Exercise goal: Everything from the opening line of the records below through the line with "random.seed(11)" must be duplicated exactly, pictures left out.

Source records
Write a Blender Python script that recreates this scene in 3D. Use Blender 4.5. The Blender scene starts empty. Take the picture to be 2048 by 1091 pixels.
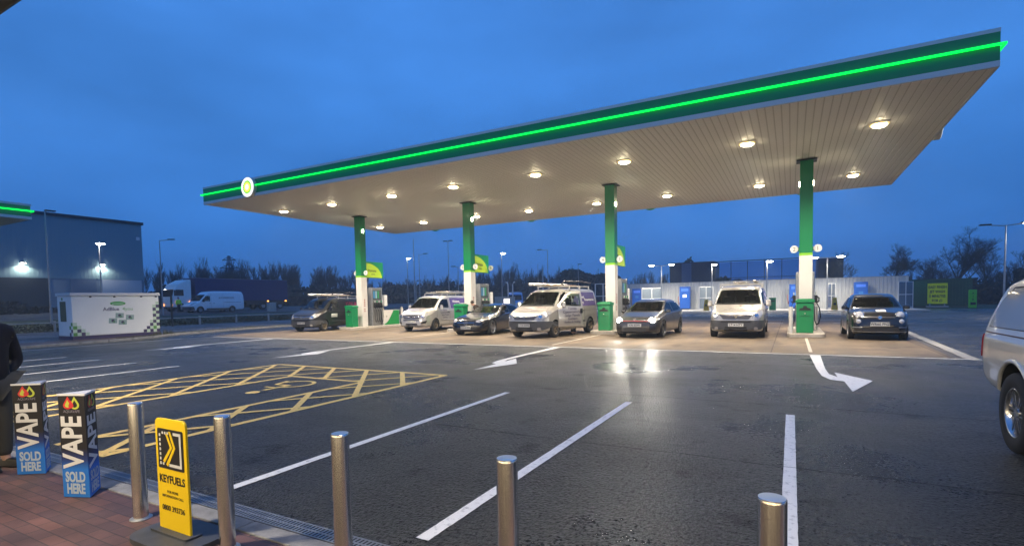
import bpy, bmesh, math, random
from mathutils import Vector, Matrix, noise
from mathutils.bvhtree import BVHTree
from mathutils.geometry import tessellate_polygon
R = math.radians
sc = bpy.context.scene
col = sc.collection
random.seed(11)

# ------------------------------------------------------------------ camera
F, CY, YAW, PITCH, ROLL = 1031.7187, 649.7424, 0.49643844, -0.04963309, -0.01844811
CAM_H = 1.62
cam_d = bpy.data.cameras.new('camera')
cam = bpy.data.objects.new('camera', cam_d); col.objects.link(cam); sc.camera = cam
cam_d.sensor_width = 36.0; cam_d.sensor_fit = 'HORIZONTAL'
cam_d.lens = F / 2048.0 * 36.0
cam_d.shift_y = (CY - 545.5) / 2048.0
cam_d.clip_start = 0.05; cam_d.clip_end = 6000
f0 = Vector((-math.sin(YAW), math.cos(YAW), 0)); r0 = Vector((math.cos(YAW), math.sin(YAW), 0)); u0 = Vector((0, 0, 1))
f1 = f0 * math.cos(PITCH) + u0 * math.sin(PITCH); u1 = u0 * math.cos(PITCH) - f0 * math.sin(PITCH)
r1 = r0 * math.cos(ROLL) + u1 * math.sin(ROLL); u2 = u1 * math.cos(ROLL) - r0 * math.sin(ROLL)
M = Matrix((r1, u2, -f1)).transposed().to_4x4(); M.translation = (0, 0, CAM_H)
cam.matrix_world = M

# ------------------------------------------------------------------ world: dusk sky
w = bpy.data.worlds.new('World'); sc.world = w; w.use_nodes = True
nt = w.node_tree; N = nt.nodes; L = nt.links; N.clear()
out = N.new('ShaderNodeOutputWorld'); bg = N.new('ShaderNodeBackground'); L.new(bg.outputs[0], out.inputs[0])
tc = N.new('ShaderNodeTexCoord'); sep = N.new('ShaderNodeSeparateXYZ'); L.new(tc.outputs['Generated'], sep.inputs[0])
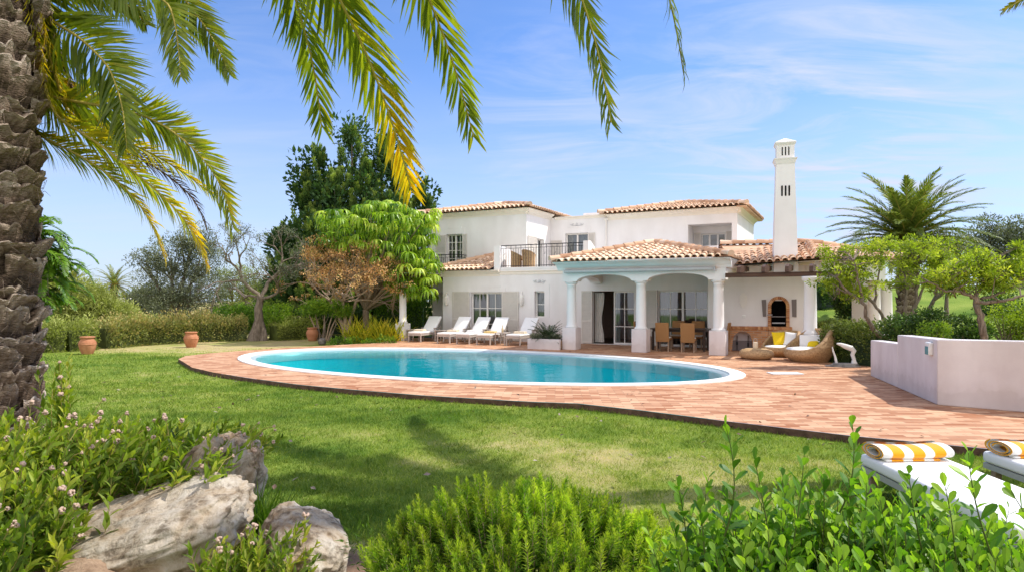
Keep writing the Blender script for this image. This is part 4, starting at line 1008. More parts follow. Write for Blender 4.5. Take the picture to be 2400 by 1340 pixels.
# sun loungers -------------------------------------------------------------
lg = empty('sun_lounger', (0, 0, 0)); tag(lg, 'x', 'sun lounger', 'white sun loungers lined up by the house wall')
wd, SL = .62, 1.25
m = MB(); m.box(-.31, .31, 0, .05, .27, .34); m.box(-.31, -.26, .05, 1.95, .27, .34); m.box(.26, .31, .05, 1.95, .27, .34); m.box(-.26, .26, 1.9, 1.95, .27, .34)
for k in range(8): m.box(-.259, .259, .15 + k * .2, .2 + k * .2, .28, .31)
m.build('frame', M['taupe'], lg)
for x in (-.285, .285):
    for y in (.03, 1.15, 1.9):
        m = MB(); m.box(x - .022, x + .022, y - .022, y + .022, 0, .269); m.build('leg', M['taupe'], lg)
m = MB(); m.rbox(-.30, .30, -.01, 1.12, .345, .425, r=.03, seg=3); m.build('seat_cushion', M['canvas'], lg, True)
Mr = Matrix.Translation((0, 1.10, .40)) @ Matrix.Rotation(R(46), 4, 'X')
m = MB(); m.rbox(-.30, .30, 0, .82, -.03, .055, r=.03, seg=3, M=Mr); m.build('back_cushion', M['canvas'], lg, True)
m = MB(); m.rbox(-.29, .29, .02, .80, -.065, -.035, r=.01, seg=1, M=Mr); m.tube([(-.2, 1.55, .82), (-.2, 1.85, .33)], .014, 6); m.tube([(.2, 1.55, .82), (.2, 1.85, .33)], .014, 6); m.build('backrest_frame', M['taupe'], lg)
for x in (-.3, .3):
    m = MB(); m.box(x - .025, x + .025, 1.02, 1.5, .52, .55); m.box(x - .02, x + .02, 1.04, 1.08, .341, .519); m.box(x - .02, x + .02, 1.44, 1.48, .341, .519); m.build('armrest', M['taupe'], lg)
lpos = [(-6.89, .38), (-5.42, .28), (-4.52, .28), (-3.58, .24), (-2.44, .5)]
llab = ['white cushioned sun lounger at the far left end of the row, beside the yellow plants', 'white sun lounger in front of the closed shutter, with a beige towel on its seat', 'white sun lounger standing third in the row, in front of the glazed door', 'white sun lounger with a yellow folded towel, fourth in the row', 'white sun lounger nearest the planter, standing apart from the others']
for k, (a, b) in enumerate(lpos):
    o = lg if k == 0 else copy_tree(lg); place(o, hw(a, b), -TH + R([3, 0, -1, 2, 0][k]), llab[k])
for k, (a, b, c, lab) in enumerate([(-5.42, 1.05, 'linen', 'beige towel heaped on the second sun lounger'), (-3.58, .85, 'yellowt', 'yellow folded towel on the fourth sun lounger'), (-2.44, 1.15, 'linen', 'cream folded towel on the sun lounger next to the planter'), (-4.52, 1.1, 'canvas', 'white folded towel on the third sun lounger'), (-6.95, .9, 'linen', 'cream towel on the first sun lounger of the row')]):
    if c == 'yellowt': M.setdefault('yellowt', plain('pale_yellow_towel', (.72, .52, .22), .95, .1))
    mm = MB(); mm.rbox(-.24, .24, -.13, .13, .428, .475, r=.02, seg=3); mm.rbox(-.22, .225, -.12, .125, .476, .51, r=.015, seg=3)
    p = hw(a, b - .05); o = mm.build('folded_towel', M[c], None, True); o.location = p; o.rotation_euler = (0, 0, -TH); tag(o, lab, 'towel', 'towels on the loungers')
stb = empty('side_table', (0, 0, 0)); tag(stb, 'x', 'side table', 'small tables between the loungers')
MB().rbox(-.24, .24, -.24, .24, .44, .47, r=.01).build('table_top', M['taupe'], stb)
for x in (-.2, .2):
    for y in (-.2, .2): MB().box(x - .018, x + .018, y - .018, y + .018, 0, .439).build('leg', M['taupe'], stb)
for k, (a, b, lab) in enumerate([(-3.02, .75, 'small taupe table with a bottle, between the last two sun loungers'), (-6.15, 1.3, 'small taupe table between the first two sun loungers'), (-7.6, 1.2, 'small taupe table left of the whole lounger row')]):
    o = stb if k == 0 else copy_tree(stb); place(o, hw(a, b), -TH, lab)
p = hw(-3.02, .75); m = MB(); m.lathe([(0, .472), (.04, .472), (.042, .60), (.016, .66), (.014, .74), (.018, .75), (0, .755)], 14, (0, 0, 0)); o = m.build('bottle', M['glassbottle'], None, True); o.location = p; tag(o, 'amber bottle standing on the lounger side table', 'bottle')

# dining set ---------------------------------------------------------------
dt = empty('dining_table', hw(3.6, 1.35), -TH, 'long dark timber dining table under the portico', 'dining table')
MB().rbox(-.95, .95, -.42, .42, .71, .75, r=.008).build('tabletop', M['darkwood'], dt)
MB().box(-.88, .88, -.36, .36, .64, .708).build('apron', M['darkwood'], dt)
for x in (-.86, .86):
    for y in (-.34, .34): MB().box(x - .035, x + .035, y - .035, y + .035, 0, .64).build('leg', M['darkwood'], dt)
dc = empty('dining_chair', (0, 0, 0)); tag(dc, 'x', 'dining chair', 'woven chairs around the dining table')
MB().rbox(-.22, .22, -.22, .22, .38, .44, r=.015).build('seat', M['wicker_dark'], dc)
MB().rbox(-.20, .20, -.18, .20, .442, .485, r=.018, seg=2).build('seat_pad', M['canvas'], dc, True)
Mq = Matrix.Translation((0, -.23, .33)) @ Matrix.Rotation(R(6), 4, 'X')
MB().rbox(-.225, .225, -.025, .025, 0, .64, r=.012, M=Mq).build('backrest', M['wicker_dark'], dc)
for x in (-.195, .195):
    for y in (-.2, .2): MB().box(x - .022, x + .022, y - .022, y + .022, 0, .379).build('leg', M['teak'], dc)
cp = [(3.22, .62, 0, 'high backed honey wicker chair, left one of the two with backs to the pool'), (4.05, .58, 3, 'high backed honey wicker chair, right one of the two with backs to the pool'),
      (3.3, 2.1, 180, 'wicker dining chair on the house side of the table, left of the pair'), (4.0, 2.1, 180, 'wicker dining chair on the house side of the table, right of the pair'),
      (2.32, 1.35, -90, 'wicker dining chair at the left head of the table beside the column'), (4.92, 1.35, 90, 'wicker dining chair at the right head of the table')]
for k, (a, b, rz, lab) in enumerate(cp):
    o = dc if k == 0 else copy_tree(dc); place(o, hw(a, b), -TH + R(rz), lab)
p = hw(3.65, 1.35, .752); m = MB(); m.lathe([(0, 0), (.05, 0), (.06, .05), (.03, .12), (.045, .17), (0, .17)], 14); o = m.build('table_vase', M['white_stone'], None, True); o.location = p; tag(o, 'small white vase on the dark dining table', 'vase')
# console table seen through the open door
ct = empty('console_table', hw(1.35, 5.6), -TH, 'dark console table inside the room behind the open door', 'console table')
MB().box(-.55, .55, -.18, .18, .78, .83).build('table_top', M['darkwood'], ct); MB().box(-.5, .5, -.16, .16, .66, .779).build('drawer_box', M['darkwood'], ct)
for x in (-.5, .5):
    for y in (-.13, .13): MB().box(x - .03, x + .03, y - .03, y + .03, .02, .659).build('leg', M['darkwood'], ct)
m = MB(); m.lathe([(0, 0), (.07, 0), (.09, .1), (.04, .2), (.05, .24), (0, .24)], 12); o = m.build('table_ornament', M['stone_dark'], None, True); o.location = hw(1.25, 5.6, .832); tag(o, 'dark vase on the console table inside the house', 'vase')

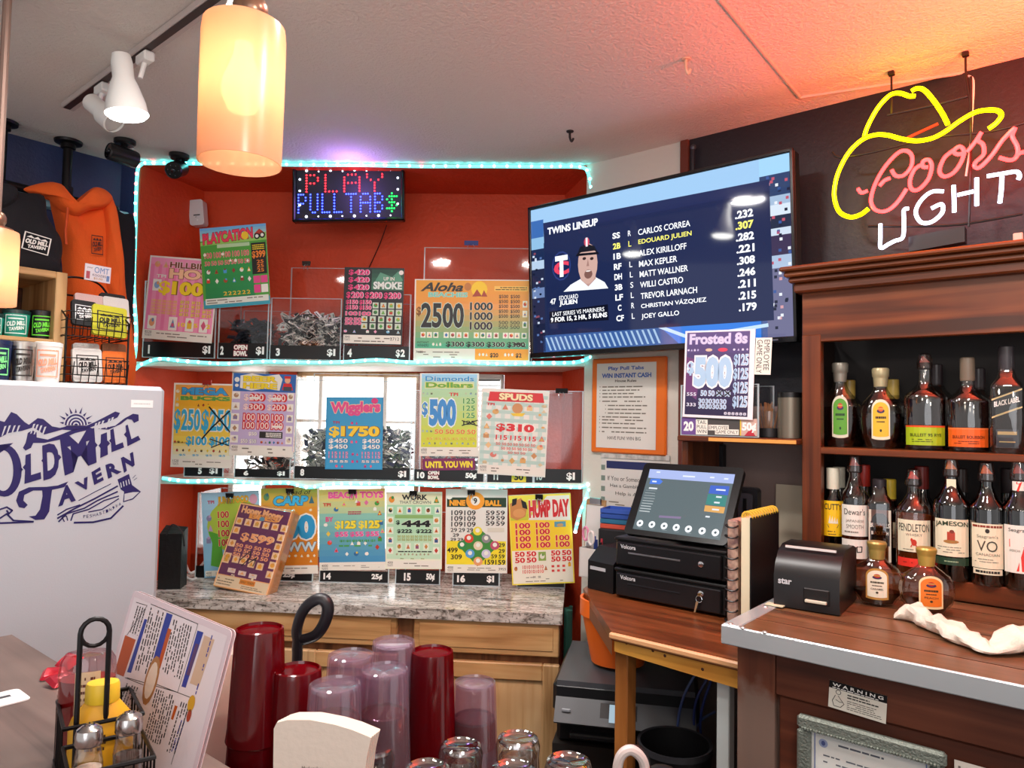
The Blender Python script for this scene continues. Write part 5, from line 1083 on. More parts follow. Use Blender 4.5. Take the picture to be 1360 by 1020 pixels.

Written response:
Write a Blender Python script that recreates this scene in 3D. Use Blender 4.5. The Blender scene starts empty. Take the picture to be 2048 by 1091 pixels.
import bpy, bmesh, math, random
from mathutils import Vector, Matrix, noise
from mathutils.bvhtree import BVHTree
from mathutils.geometry import tessellate_polygon
R = math.radians
sc = bpy.context.scene
col = sc.collection
random.seed(11)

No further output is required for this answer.